Mas o errado, poxa, é o outro. Por isso que Jesus morreu. "Povo
incompreensível, gente". "Foram capazes de mandar soltar um matador
conhecido pra matar um homem que nunca fez mal a ninguém e pregou só o amor por
onde passou". "Tadinho dele". E entre comes e bebes, todos se
compadecem da dor sentida pelo representado lá nos milênios anteriores que
conhecemos tão bem. É engraçado notar como essas coisas se processam. Não é só
a doninha que fofoca com a vizinha pela janela. É todo mundo. E os mais velhos
ensinam isso aos mais novos. Respeitar o momento virou não se curvar. Reagir
virou justificar-se no erro alheio. Mas todo mundo tá feliz. Isso importa
bastante. Não dá para ser triste e zangado sempre.
Aí, não é difícil prever o futuro daquele lugar. Seguirá tendo um
padre que obedece a um bispo que obedece a um cardeal-papa. Continuará
assistindo a paixão do Cristo naquele mesmo bat-lugar, e no mesmo bat-horário.
E persistirá acusando os outros pelos erros que cada um permanece cometendo
nessa infinita roda da vida que não cessa de seguir criando humanos que passam
pela vida e não vivem, que tem sua chance e não brilham, que possuem a
oportunidade de fazer melhor e não fazem, e que podem parar de culpar os outros
pelos próprios erros, mas não farão.
Fui embora daquela cidade com um sentimento de pesar por aquela gente.

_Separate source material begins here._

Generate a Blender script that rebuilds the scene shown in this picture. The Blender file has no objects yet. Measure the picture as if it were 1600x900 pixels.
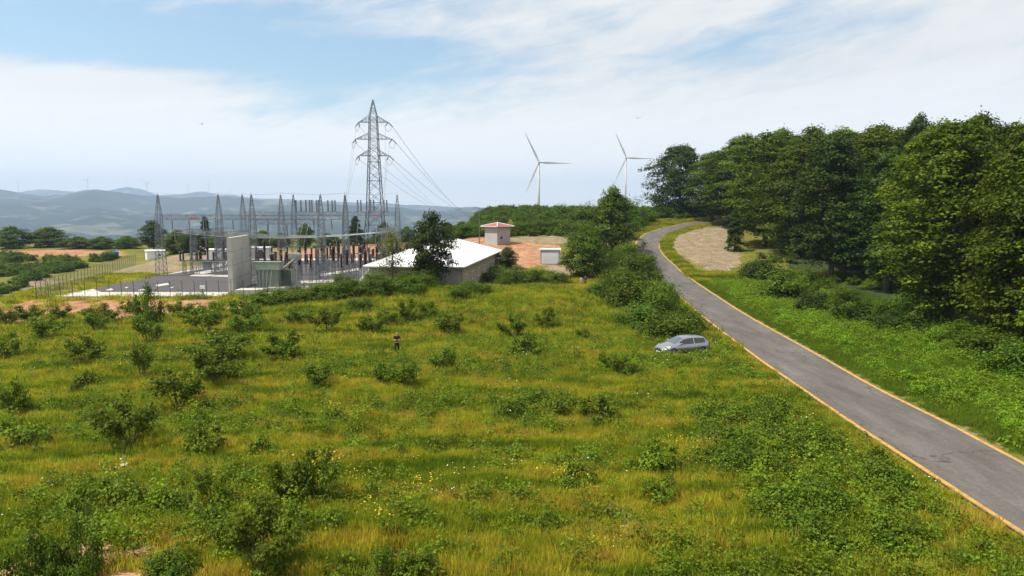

Cheguei a outra, próxima dali, e não foi diferente. Nem na seguinte, nem na
seguinte... Situação arraigada. Criticam quem os rege, mas não sabem sequer o
que é reger. Falam mal ao vivo e buscam o jeitinho nas escuras, para ninguém
ver. É sempre assim.
Eu? Ah, eu segui andando. E, olha, devo ter feito igual a eles lá
naquela cidade, viu. Eu sou humano também. Não um ET. E acho que já falei muito
da vida dos outros. Já agi bastante com meus conceitos mal formados das coisas
e das pessoas. Eu também erro igualzinho àqueles moradores. E eu também sigo
feliz, porque não dá pra ser só triste e zangado sempre, não é mesmo?